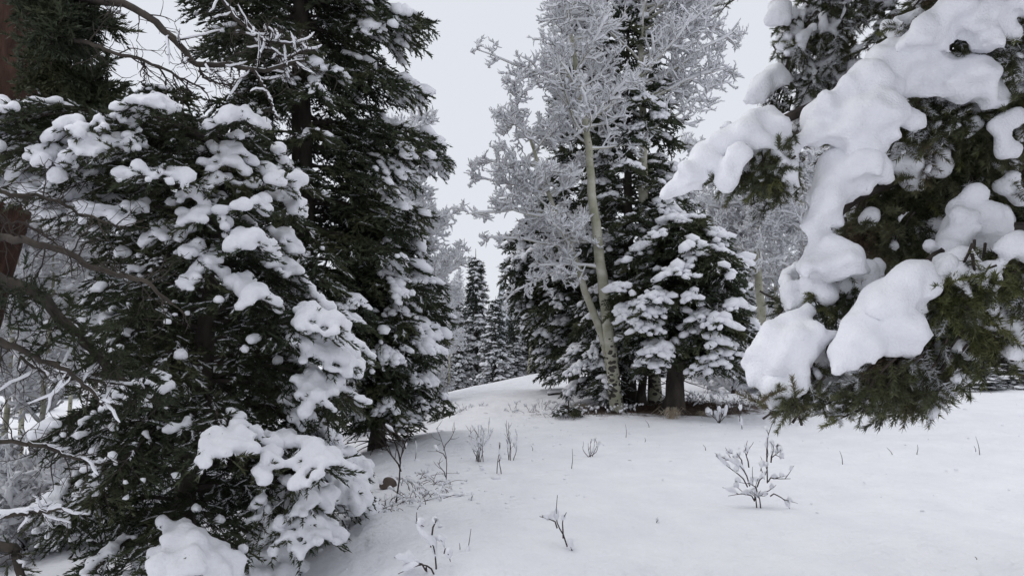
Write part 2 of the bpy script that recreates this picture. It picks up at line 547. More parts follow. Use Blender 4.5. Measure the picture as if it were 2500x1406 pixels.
def add_wood(acc, A, r0, b=None, m=1, sides=5, twig_r=0.004):
    k = len(A)
    tubes(acc, A, np.linspace(r0, max(0.002, r0 * 0.15), k)[None] * 1.0, sides, m)
    if b is not None:
        e = b['o'] + b['d'] * b['l'][:, None]; e[:, 2] -= 0.25 * b['l']
        mid = b['o'] + b['d'] * b['l'][:, None] * .5; mid[:, 2] -= 0.06 * b['l']
        tubes(acc, np.stack([b['o'], e], 1), np.tile([twig_r, twig_r * .3], (len(e), 1)), 3, m)

def snow_blobs(r, b, A, prob, size, spacing, lift=0.012, axis_w=1.0):
    """positions, directions and sizes of snow lumps lying on twigs"""
    pos, dr, sz = [], [], []
    K = np.maximum(1, np.round(b['l'] / spacing).astype(int))
    idx = np.repeat(np.arange(len(K)), K)
    j = np.concatenate([np.arange(k) for k in K])
    f = (j + 0.7) / K[idx]
    p = b['o'][idx] + b['d'][idx] * (b['l'][idx] * f)[:, None]
    p[:, 2] -= 0.25 * b['l'][idx] * f * f
    keep = r.uniform(0, 1, len(p)) < prob(p, b['t'][idx] * (0.75 + 0.35 * f))
    pos.append(p[keep]); dr.append(b['d'][idx][keep])
    na = max(2, int(len(A)))
    ta = np.linspace(0.25, 1.0, max(3, int(np.linalg.norm(A[-1] - A[0]) / spacing)))
    ap, aT = interp(A, ta)
    k2 = r.uniform(0, 1, len(ta)) < prob(ap, ta) * axis_w
    pos.append(ap[k2]); dr.append(aT[k2])
    pos = np.vstack(pos); dr = np.vstack(dr)
    s = size * np.exp(r.normal(0, 0.28, len(pos)))
    pos = pos + np.array([0, 0, 1.0]) * (lift + s * 0.35)[:, None]
    return pos, dr, s

def snow_on_shoots(r, b, prob, size):
    """lumps lying along single shoots; the clusters merge into lobed pillows"""
    p = b['so'] + b['sd'] * (b['sl'] * .5)[:, None]
    # outwardness of each shoot is taken from its twig
    w = np.concatenate([np.repeat(b['t'], b['K']), np.linspace(.2, 1, len(p) - b['K'].sum())])
    keep = r.uniform(0, 1, len(p)) < prob(p, w)
    pos, dr = p[keep], b['sd'][keep] * np.array([1, 1, .5])
    s = size * np.exp(r.normal(0, .25, len(pos)))
    pos = pos + np.array([0, 0, 1.]) * (s * .45 + .008)[:, None]
    return pos, norm(dr), s

def add_blobs(acc, r, pos, dr, s, tms, elong=1.35, flat=0.72, m=0):
    if len(pos) == 0:
        return
    X, Y, Z = frames(dr)
    e = r.uniform(0.85, 1.25, len(s)) * elong
    stamp_var(acc, tms, pos, X * (s * e)[:, None], Y * (s * r.uniform(.8, 1.1, len(s)))[:, None], Z * (s * flat)[:, None], m, r)

def remeshed(acc, voxel, disp=0.0, dscale=4.0, smooth_it=2, decimate=None):
    """merge overlapping lumps into one continuous snow skin"""
    me = acc.mesh('tmp_snow', [])
    o = bpy.data.objects.new('tmp_snow', me); C.objects.link(o)
    md = o.modifiers.new('r', 'REMESH'); md.mode = 'VOXEL'; md.voxel_size = voxel
    ms = o.modifiers.new('s', 'SMOOTH'); ms.iterations = smooth_it; ms.factor = 0.5
    dg = bpy.context.evaluated_depsgraph_get()
    ev = o.evaluated_get(dg)
    m2 = bpy.data.meshes.new_from_object(ev)
    bpy.data.objects.remove(o); bpy.data.meshes.remove(me)
    nv = len(m2.vertices)
    if disp and nv:
        co = np.empty(nv * 3, np.float32); m2.vertices.foreach_get('co', co); co = co.reshape(-1, 3).astype(float)
        no = np.empty(nv * 3, np.float32); m2.vertices.foreach_get('normal', no); no = no.reshape(-1, 3).astype(float)
        co = co + no * (disp * pnoise(co, dscale) + disp * 0.5 * pnoise(co + 3, dscale * 2.3))[:, None]
        m2.vertices.foreach_set('co', co.astype(np.float32).ravel())
    m2.polygons.foreach_set('use_smooth', np.ones(len(m2.polygons), dtype=bool))
    m2.update()
    return m2

def env_fn(env):
    zs = np.array([e[0] for e in env]); L_ = np.array([e[1] for e in env]); R_ = np.array([e[2] for e in env])
    o = np.argsort(zs)
    return lambda z: (float(np.interp(z, zs[o], L_[o])), float(np.interp(z, zs[o], R_[o])))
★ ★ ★
Omit any images, then output the listing exactly.

Write part 2 of the bpy script that recreates this picture. It picks up at line 547. More parts follow. Use Blender 4.5. Measure the picture as if it were 2500x1406 pixels.
def add_wood(acc, A, r0, b=None, m=1, sides=5, twig_r=0.004):
    k = len(A)
    tubes(acc, A, np.linspace(r0, max(0.002, r0 * 0.15), k)[None] * 1.0, sides, m)
    if b is not None:
        e = b['o'] + b['d'] * b['l'][:, None]; e[:, 2] -= 0.25 * b['l']
        mid = b['o'] + b['d'] * b['l'][:, None] * .5; mid[:, 2] -= 0.06 * b['l']
        tubes(acc, np.stack([b['o'], e], 1), np.tile([twig_r, twig_r * .3], (len(e), 1)), 3, m)

def snow_blobs(r, b, A, prob, size, spacing, lift=0.012, axis_w=1.0):
    """positions, directions and sizes of snow lumps lying on twigs"""
    pos, dr, sz = [], [], []
    K = np.maximum(1, np.round(b['l'] / spacing).astype(int))
    idx = np.repeat(np.arange(len(K)), K)
    j = np.concatenate([np.arange(k) for k in K])
    f = (j + 0.7) / K[idx]
    p = b['o'][idx] + b['d'][idx] * (b['l'][idx] * f)[:, None]
    p[:, 2] -= 0.25 * b['l'][idx] * f * f
    keep = r.uniform(0, 1, len(p)) < prob(p, b['t'][idx] * (0.75 + 0.35 * f))
    pos.append(p[keep]); dr.append(b['d'][idx][keep])
    na = max(2, int(len(A)))
    ta = np.linspace(0.25, 1.0, max(3, int(np.linalg.norm(A[-1] - A[0]) / spacing)))
    ap, aT = interp(A, ta)
    k2 = r.uniform(0, 1, len(ta)) < prob(ap, ta) * axis_w
    pos.append(ap[k2]); dr.append(aT[k2])
    pos = np.vstack(pos); dr = np.vstack(dr)
    s = size * np.exp(r.normal(0, 0.28, len(pos)))
    pos = pos + np.array([0, 0, 1.0]) * (lift + s * 0.35)[:, None]
    return pos, dr, s

def snow_on_shoots(r, b, prob, size):
    """lumps lying along single shoots; the clusters merge into lobed pillows"""
    p = b['so'] + b['sd'] * (b['sl'] * .5)[:, None]
    # outwardness of each shoot is taken from its twig
    w = np.concatenate([np.repeat(b['t'], b['K']), np.linspace(.2, 1, len(p) - b['K'].sum())])
    keep = r.uniform(0, 1, len(p)) < prob(p, w)
    pos, dr = p[keep], b['sd'][keep] * np.array([1, 1, .5])
    s = size * np.exp(r.normal(0, .25, len(pos)))
    pos = pos + np.array([0, 0, 1.]) * (s * .45 + .008)[:, None]
    return pos, norm(dr), s

def add_blobs(acc, r, pos, dr, s, tms, elong=1.35, flat=0.72, m=0):
    if len(pos) == 0:
        return
    X, Y, Z = frames(dr)
    e = r.uniform(0.85, 1.25, len(s)) * elong
    stamp_var(acc, tms, pos, X * (s * e)[:, None], Y * (s * r.uniform(.8, 1.1, len(s)))[:, None], Z * (s * flat)[:, None], m, r)

def remeshed(acc, voxel, disp=0.0, dscale=4.0, smooth_it=2, decimate=None):
    """merge overlapping lumps into one continuous snow skin"""
    me = acc.mesh('tmp_snow', [])
    o = bpy.data.objects.new('tmp_snow', me); C.objects.link(o)
    md = o.modifiers.new('r', 'REMESH'); md.mode = 'VOXEL'; md.voxel_size = voxel
    ms = o.modifiers.new('s', 'SMOOTH'); ms.iterations = smooth_it; ms.factor = 0.5
    dg = bpy.context.evaluated_depsgraph_get()
    ev = o.evaluated_get(dg)
    m2 = bpy.data.meshes.new_from_object(ev)
    bpy.data.objects.remove(o); bpy.data.meshes.remove(me)
    nv = len(m2.vertices)
    if disp and nv:
        co = np.empty(nv * 3, np.float32); m2.vertices.foreach_get('co', co); co = co.reshape(-1, 3).astype(float)
        no = np.empty(nv * 3, np.float32); m2.vertices.foreach_get('normal', no); no = no.reshape(-1, 3).astype(float)
        co = co + no * (disp * pnoise(co, dscale) + disp * 0.5 * pnoise(co + 3, dscale * 2.3))[:, None]
        m2.vertices.foreach_set('co', co.astype(np.float32).ravel())
    m2.polygons.foreach_set('use_smooth', np.ones(len(m2.polygons), dtype=bool))
    m2.update()
    return m2

def env_fn(env):
    zs = np.array([e[0] for e in env]); L_ = np.array([e[1] for e in env]); R_ = np.array([e[2] for e in env])
    o = np.argsort(zs)
    return lambda z: (float(np.interp(z, zs[o], L_[o])), float(np.interp(z, zs[o], R_[o])))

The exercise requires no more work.